No fundraising "doom and gloom" – SJ Berwin's Sonya Pauls
Fundraising often comes on top of the list of the most pressing issues affecting GPs, with many painting the picture of an incredibly tough market where only the best will be able to see funds to a final close т and then only at the price of substantial concessions to LPs. SJ Berwin partner Sonya Pauls remains optimistic however, but warns that flexibility is a must for GPs.
A survey of GPs having recently closed a fund, conducted by unquote" over the summer, already showed positive findings despite talk of apocalyptic investor behaviour. A majority of respondents notably reported existing LPs re-upping and even increasing ticket sizes.
Sonya Pauls, a partner in SJ Berwin's fund structuring practice, agrees that the image of a dire fundraising market needs to be nuanced somewhat. "The doom and gloom that we hear about doesn't really correspond to what we're seeing on our desks," she says. "Contrary to two or three years ago, we're not seeing any kind of distressed fundraising efforts on the ground, especially in the DACH region. Even VC funds are managing to reach closes – some take longer and some need to be a bit more creative in accessing capital, but I'm not worried overall."
One of the biggest concerns among European GPs is the effect the ongoing eurozone crisis is having on foreign investors – and US-based LPs in particular. Again, Pauls stresses that the opinion of a few vocal investors doesn't necessarily reflect the big picture: "We find that those US investors that know and understand Europe – its diversity and the potential that the various regions of Europe have – are not shying away from investing on the continent."
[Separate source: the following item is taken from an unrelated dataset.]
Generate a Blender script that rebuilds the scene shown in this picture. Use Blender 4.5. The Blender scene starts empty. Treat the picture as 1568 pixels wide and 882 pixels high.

That said, Pauls does warn that not all players will fare equally – a fact highlighted by the speedy closes achieved by some PE houses in recent months and the disparities witnessed in terms of fee arrangements. "There is a really strong bifurcation at play, but we mainly see it when it comes to bargaining power, terms & conditions, the time it takes to actually close a fund, and the LPs that you pick and choose from," she notes. "Those funds that are in the top decile are greatly advantaged – since many LPs are reducing the number of their relationships, everyone wants to access those GPs even way before they officially start their fundraise."
Although LPs recently interviewed by unquote" highlighted that the shifting balance of power in the LP/GP relationship was allowing them to be more demanding when it comes to terms & conditions, the more successful managers can indeed get away with very favourable arrangements. "We've recently worked on a few fund closes where we were able to really tweak the terms in a highly management-friendly manner – demand still dictates terms," Pauls says, mentioning the example of a 50% carry on a specific fund.
But Pauls believes fund managers must be lucid with regard to their actual attractiveness, and those that can't compete with the top players need to be particularly creative in order to stand out. "You have to work much harder at your USP. How do you differentiate yourself from other GPs that are not in the top decile group?" she advises. "We are seeing an increasing focus on sector specialisation and operational value added, for instance. We are also witnessing GPs repositioning their strategy to collaborate more closely with big players in a particular industry, notably on the VC side."